This is my research statement.

Research Statement

In my junior year, I initially do research not out of grand ambition, but from a simple desire to challenge myself beyond coursework. While exploring different directions, I encountered research on embodied intelligence — systems designed to interact directly with the physical world. Embodied agents must perceive, act, and adapt under real-world constraints. I was drawn to this line of work not only because it was fashionable, but because it felt meaningful. Promoting interaction between intelligent systems and the real world seemed to be a concrete step toward more genuine forms of intelligence.

Although I do not claim that embodied AI is the only path toward Artificial General Intelligence, I believe it represents a necessary exploration.

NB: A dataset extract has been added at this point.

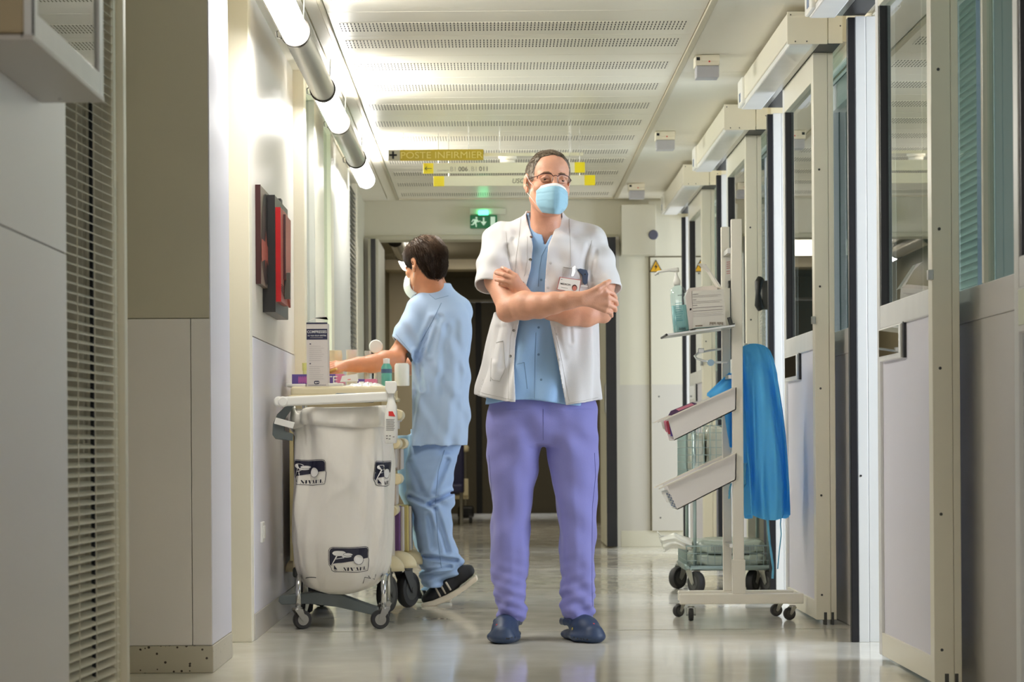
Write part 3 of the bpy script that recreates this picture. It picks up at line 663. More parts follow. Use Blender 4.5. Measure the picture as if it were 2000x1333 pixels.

This curiosity led me to actively contact a professor working in this area and begin my research journey.

As I became more involved in research, I gradually encountered challenges that shaped my thinking. While reproducing prior work and implementing baselines, I noticed that experimental settings were often inconsistent across papers, making fair comparison difficult. Their code were sometimes hard to read and extend. These experiences were not merely technical frustrations — they led me to reflect on what it means for research to be meaningful.

I began to realize that performance on a benchmark, by itself, does not necessarily translate to real-world utility(especially in the field of Embodied AI). If a system cannot be reliably reproduced, extended, or deployed, its contribution remains fragile. This realization strengthened my appreciation for rigorous engineering, transparent evaluation, and research that prioritizes robustness over "benchmark SOTAs".

Motivated by my interest in embodied intelligence, I began my first research project under my supervisor’s guidance, building upon a prior work in video-based modeling for embodied tasks. I was particularly drawn to this direction because it combined powerful foundation models with real-world interaction scenarios — a setting where perception, temporal reasoning, and action intersect.

However, as I engaged more deeply with the implementation and evaluation, I began to notice some important limitations. For instance, models that processed full video sequences sometimes performed comparably to, or even no better than, those that relied solely on a final frame. This observation led me to question whether temporal modeling they proposed was genuinely contributing to understanding, or merely adding architectural complexity without deeper mechanistic gains. Similarly, I realized that they just predicting trajectories in a purely 2D setting which may not fully capture the structured physical nature of real-world interaction.

These experiences did not immediately provide clear answers. I began to reflect on a broader issue: strong benchmark performance does not necessarily imply robust generalization or transferable understanding. When models require fine-tuning for every new environment, their apparent intelligence may reflect distribution fitting rather than principled understanding and prediction. This realization did not discourage me; rather, it clarified the kind of questions I wish to explore moving forward.

I also participated in a collaborative project focused on feature upsampling built upon vision foundation models such as DINO, CLIP. The goal was to improve the resolution of backbone features in downstream tasks.

Through this experience, I became more aware of the tension between feature representation quality and computational efficiency. While high-capacity upsampling methods could visually reconstruct detailed structures, many of them were too computationally expensive for real-world deployment. Our approach emphasized lightweight design and practical efficiency, achieving competitive performance under strict resource constraints. This project reinforced my belief that research should not only pursue theoretical or visual appeal, but also consider scalability and deployability from the outset.

In summary, my current research interests centers on how intelligence systems can move beyond surface-level prediction toward structured, causal understanding. I am particularly interested in how agents can form internal representations that capture underlying physical mechanisms, rather than merely fitting observed distributions.

At the same time, I remain committed to grounding these questions within practical engineering constraints. For me, genuine progress lies not only in benchmark improvements, but in building systems that are interpretable, adaptable. I see my research journey as an ongoing process of refining these questions and developing the technical depth required to pursue them rigorously.